The researchers said the survey indicates that after years of decline, views in favor of xenophobia, dictatorship, and anti-Semitism are increasing in popularity.
“In the past, the base for extreme-right views in Germany, though present, was more latent in nature,” Oliver Decker, one of the study’s authors, told the Irish Times. “Now these views are being expressed more frequently. … The economic crisis seems to have allowed aggression [to] come to the surface. Among those looking for a valve, foreigners in general and Muslims in particular fill that role.”
Jewish Response
The European Jewish Congress (ejc) released a statement on October 14 saying that, in the midst of a recent uptick of anti-Semitism on the Continent, certain European Jewish communities are in “grave danger.” Among the examples the statement cited was an October event organized for Jewish children in Malmo, Sweden, which was attacked by a group of thugs who shouted “Jewish pigs” and “Heil Hitler” as they entered the activity site and ransacked the property.
ejc President Moshe Kantor voiced his concerns about the trend: “Small Jewish communities are facing a situation where they are being physically, verbally and psychologically threatened by fundamentalist elements and their extreme left-wing cohorts on one side and the far-right neo-Nazis on the other. If they can’t receive protection or respite from mainstream officials, then we are entering a very dark period for the Jews in Europe.”
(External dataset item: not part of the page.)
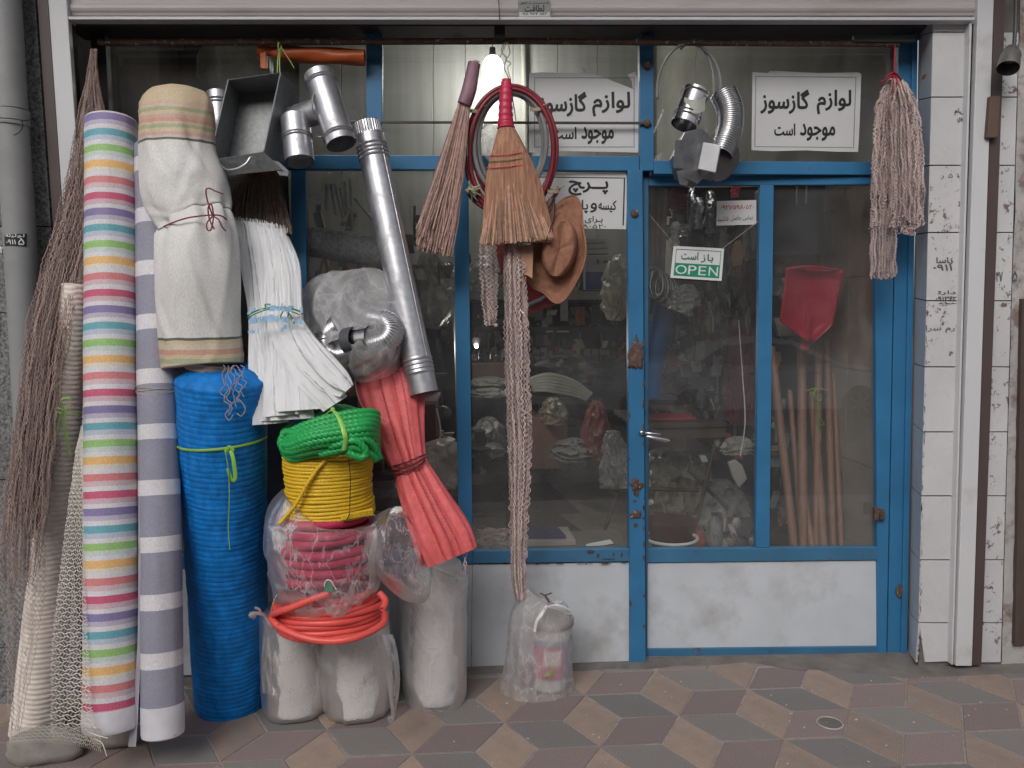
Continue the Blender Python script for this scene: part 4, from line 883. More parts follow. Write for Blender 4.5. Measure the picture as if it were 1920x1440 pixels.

Europe has a long history of looking toward extremist leaders during times of economic turmoil. The present climate remains far less extreme than the devastating tragedies in the 1920s and 1930s that resulted from extremist movements soaring to power in Spain, Italy, Poland and Germany. But, nevertheless, Europe’s far right is rising, and with Europe’s custom of power-sharing coalition governments, many far-right movements now have significant voting power in governments across the European Union.